Nina Nickolson is packing up her office. The recently fired DEI consultant with a major American car manufacturer says it’s hard to condense four years of diversity, equity and inclusion into a box. She is just one of the many DEI corporate consultants across the country who are losing their jobs in no small part thanks to the decisive anti-woke election win of Donald J. Trump.
The 36-year-old former Deputy Officer of DEI Policy tells GWU! she and her team of 28 ‘diverse’ employees were told on a company WhatsApp group that the entire department had been made redundant. The news came only hours after the historic November 5th win of Republican Donald Trump.
“I read the message and I was all like, ‘What!’ exclaims the now unemployed grifter. “We were doing such important work at our company! Improving equity and equality, like, literally in every division. Even in seatbelts!”
She goes on to tell GWU! that her DEI department spearheaded many important social justice initiatives that helped the company show they cared about diversity and equity and inclusion.
“Did you know that Black people don’t like wearing seatbelts? It’s a statistic. Like, science. We were making a real impact on getting BIPOCs to belt up with our idea for see through seatbelts. We called them ‘colorless straps’ to remove the stigma of control that traditional colonial seatbelts evoke to folxs of color.”
While Nickelson freely admits that the translucent seatbelts the manufacturer introduced were ultimately recalled due to people not knowing whether or not they’d put them on, the work was nonetheless ‘Super important.’
Corporate DEIing
Major American corporations including Harley-Davidson, Google, Meta, Lowe’s, John Deer, Anheuser-Busch and scores of other industry leading brands have publicly shifted away from, or totally dumped, DEI policies citing public backlash and lawsuits over discriminatory practices.
While many companies were quick to jump on the 2020 BLM bandwagon after drug dealer and convicted felon George Floyd died of a drug overdose, many, including Nickolson, initially doubted the authenticity of their commitment to change.
“I was fresh out of grad school and working at a non-profit women’s shelter in Portland for transwomen when I saw on Reddit that companies needed people like me. Independent thinkers who would shake up the established establishment. I wasn’t sure, but the chance to alter hearts and minds of bible thumping hillbillies really appealed to me. I guess it’s because I care. Plus they barely looked at my resume and offered me six figures to mostly work from home.”

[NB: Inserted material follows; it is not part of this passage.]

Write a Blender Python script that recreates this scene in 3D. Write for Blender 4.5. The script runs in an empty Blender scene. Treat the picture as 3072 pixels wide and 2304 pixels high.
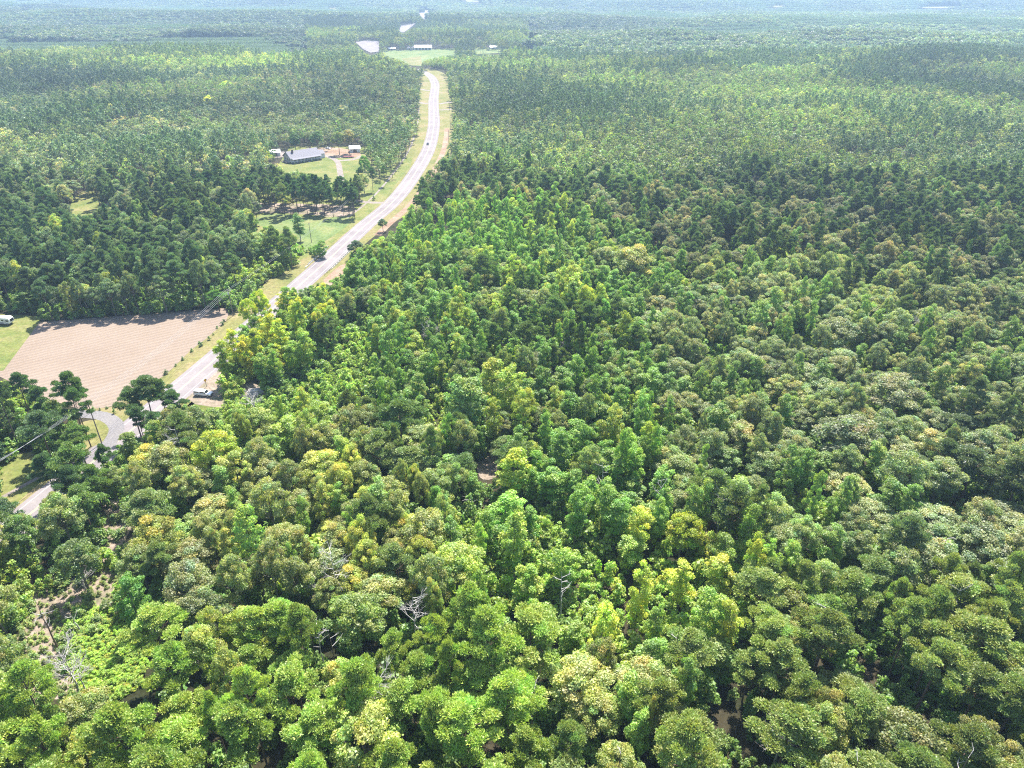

The Left Can’t MEME or DOGE
It’s not just private companies that are wokewashing their workforce. The US federal government is already seeing an uptick in DEI employees jumping from the sinking ship they commandeered during the Biden/Harris era.
The writing on the wall in the federal bureaucracy that the cost savings team of Elon Musk and Vivek Ramaswamy with their Department of Government Efficiency (DOGE) cull useless programs such as DEI. Government officials have privately leaked that employees involved in DEI have been resigning en masse and their positions are not being replaced by managers fearful of the DOGE.
Crash Test DEI Dummies
Despite the current anti-woke market trends, one of Nickolsons former auto competitors is moving full speed ahead with DEI. Jaguar recently began a bizarre and divisive abstract new ad campaign. It features a diverse group of young people in bright outlandish outfits romping around posing with anvils in the desert without a car insight. The weird new rebranding of the 90-year-old vehicle maker has faced open mockery online with consumers wondering “if the company still sells cars?” with one user on X renaming the classic automobile “Fagular.”
Disillusioned by her companies about face on DEI, Nickolson says that she still believes in the important work she and her colleagues accomplished over the past four years.
“We formed so many valuable work-related connections with all the various ethnic groups in the organization to really get to know ‘the other.’ For example, I found out at our international potluck that burritos and tacos are too different things. Mexicans are so interesting!”
With a sigh and an eye roll, Nickolson picks up the small cardboard box on her desk. She turns to shut off the lights, one last time on the office she spent ‘several hours at every few weeks.’
“Maybe this was always going to happen, corporate America turning its back on the most vulnerable. Or maybe we should have done things slightly differently to not turn the MAGA chuds against us. Or maybe it’s the Transession, I don’t know, but the one thing I will never regret is the four paid months off I took to campaign for Kamala Harris working online from Puerto Vallarta.”